There were some first rounds busts, such as Craig Redmond, Trevor Stienburg, Roger Belanger, Dave Pasin, and Selmar Odelein. Two players never really had a chance to make the NHL. Minnesota's 13th overall pick David Quinn had a blood disorder which ended his career. And the New York Islanders 20th overall pick Duncan MacPherson apprenticed for three years in the minor leagues before dying in an avalanche while on a ski vacation in the Austrian Alps in 1989. Much mystery surrounded his disappearance until is body was not found until 2003.
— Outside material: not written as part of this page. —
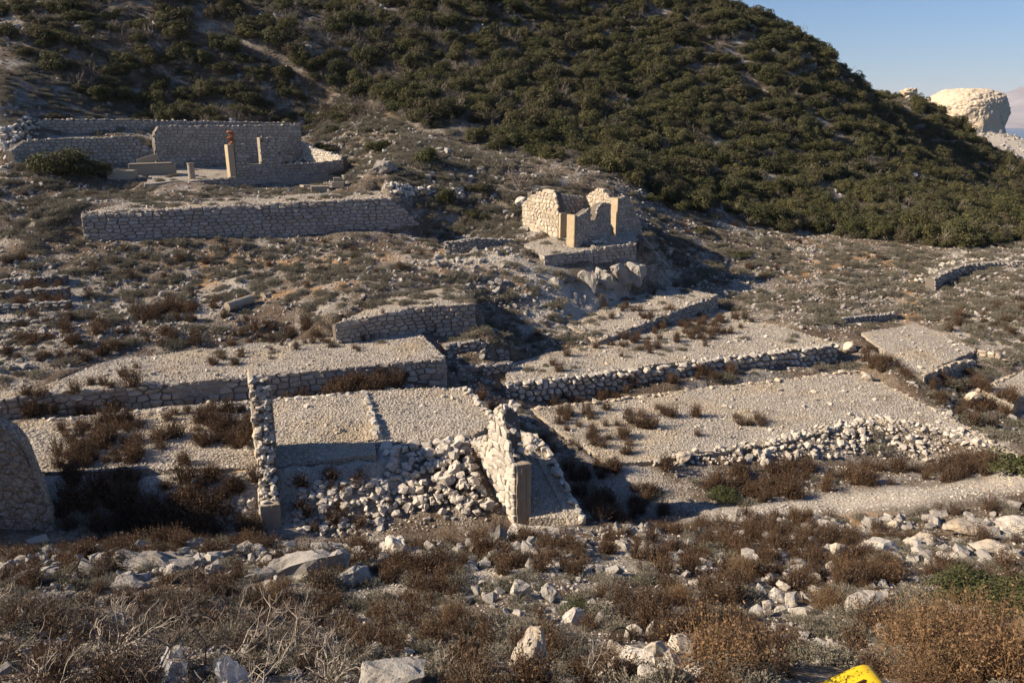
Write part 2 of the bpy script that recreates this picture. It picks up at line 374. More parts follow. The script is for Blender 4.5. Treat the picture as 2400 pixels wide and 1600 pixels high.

The second round produced Craig Billington, Todd Gill, Scott Mellanby, Stephane Richer, Stephen Leach, Jeff Brown and Paul Ranheim. The Islanders bad luck continued, as their second round pick, right winger Bruce Melanson of Oshawa, died of heart failure the following year.

While Lemieux was the class of the draft, Patrick Roy was not far behind. The Montreal Canadiens found their future superstar still available at 51, and snatched him up. Brett Hull would come in a close 3rd. He wasn't drafted until the 117th selection, by Calgary. Luc Robitaille was drafted even lower, at 171 by Los Angeles!

Some other late round finds included Trent Yawney, Steven Finn, Michal Pivonka, Ray Sheppard, Kris King, Paul Ysebaert, Kirk McLean, Kjell Sameulsson, Cliff Ronning, Jiri Hrdina, Don Sweeney, and David Volek.

Perhaps the best late round fine though was Los Angeles' 69th selection - Tom Glavine. Unfortunately for the Kings, the Atlanta Braves also drafted Glavine in the second round of the 1984 Major League Baseball draft. Needless to say, Glavine chose to stick to the pitching mound.